The Resolve for UNEA-4

It was the middle of the night in Vancouver, Monday morning in Kenya, and the online meetings for the United Nations Environment Assembly (UNEA-4) were about to begin. I sat at my desk in tears, trying to make sense of the news that Darcy was gone. I had spent a surreal Sunday confirming that I would attend, via videoconference, all of the meetings Darcy had lined up at UNEA-4.

I thought back to how Darcy and I had no sooner arrived home from COP 24 last December than we learned had received Official Observer status from the UN Environment Assembly. This meant we could now participate in UNEA-4 in March to advocate for MAPS. Darcy didn’t hesitate. He started preparing right away, writing customized letters to the environment ministers of every country in the world to request meetings. Along with Karen, he coordinated our growing group of MAPS Ambassadors in Africa, and selected several MAPS Ambassadors to attend UNEA-4 with him.

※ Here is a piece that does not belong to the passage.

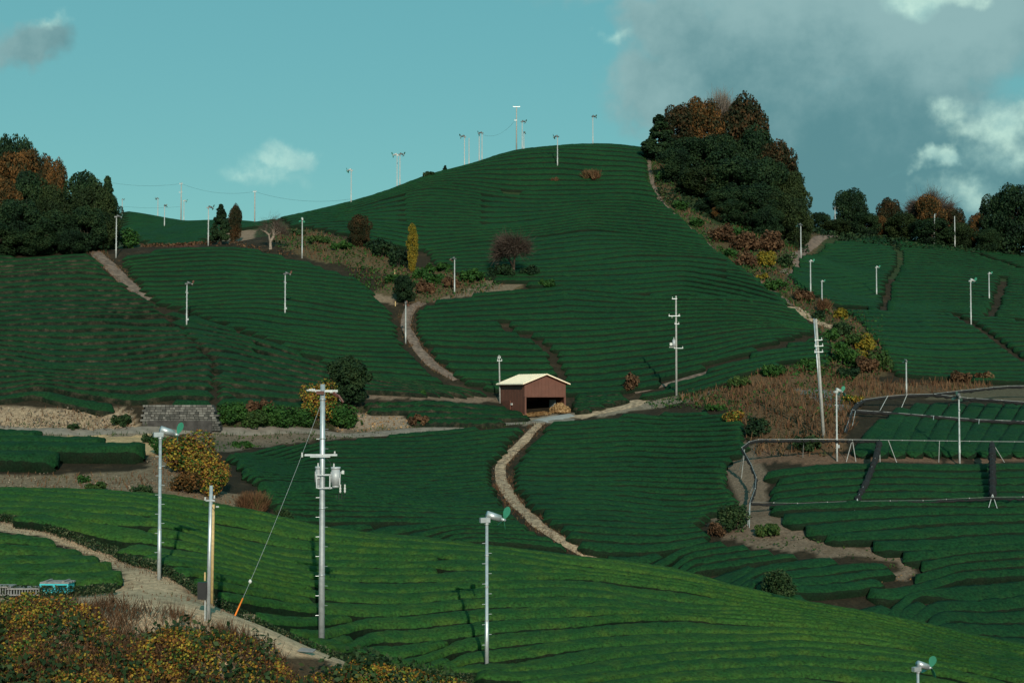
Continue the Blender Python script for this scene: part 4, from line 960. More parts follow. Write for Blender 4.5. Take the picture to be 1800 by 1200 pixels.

Darcy next emailed our larger group of volunteers, to enlist help to secure meetings. He wrote, “As we know, we get the best results when we connect with people at a heart level and build a relationship with them. UNEA-4 affords us a tremendous opportunity to get face to face with influential government officials. Please help me capture their attention between now and UNEA-4. A few calls per day to a few countries by each of us. That’s all we need. You should also know that there are wonderful volunteer teams on the ground in Africa coordinating grassroots events. The combination of their bottom-up work and our top-down work will produce beautiful results.”

Then he concluded the letter, “I thank you from the bottom of my heart. It gives me strength and courage to know that you’ve got my back.”

On receiving Darcy’s request, many volunteers worked tirelessly to set up meetings. Darcy was making calls too, in the wee hours of the night and early morning and whenever he could fit in a spare moment around his work day. Several meetings were scheduled, and several more were promised, when Darcy left for the airport in the evening on Friday, March 8, 2019.

Something made me reach out to him that night as he began the long trip from Denver to Nairobi. My heart swelled with gratitude as I texted him, “I hope you have an excellent trip, Darcy. Thank you for being there for all of us.”  The response came: “Thanks. Just in the DEN airport waiting to catch the red eye.” Focused and matter-of-fact, Darcy was a man on a mission.

I was devastated to learn that Darcy had been aboard the Ethiopian Airlines plane that crashed on its way to Nairobi. The only clarity I had at the time was to do my utmost to keep all his commitments at UNEA-4. We considered my flying to Kenya in his stead, but I would not arrive in time. So I agreed to meetings by videoconference.

Karen helped send emails, and coordinated with our MAPS Ambassadors, guiding them as best she could as to how to move forward at UNEA-4 without the man who had brought them together. With her invaluable support and that of our MAPS Ambassadors in Nairobi, all of the meetings Darcy had worked so hard to set up went ahead. In Darcy’s name, by the end of UNEA-4, we had met with representatives from 19 countries.

The seeds for the 99 signatures required on the MAPS Treaty, so lovingly sown by Darcy through his years of dedicated and selfless service to the greater good, are showing life. He now leaves MAPS to us to bring to fruition. Darcy did not hesitate to serve, and we won’t either. A healthy world is possible. Everyone has the right to know this. I have already booked my flights to the Climate Action Pacific Partnership Conference in Fiji at the end of April to follow up Darcy’s attendance last summer, and to COP 25 in Chile in December.

And Darcy, it sure gives me strength and courage to know you’ve got my back.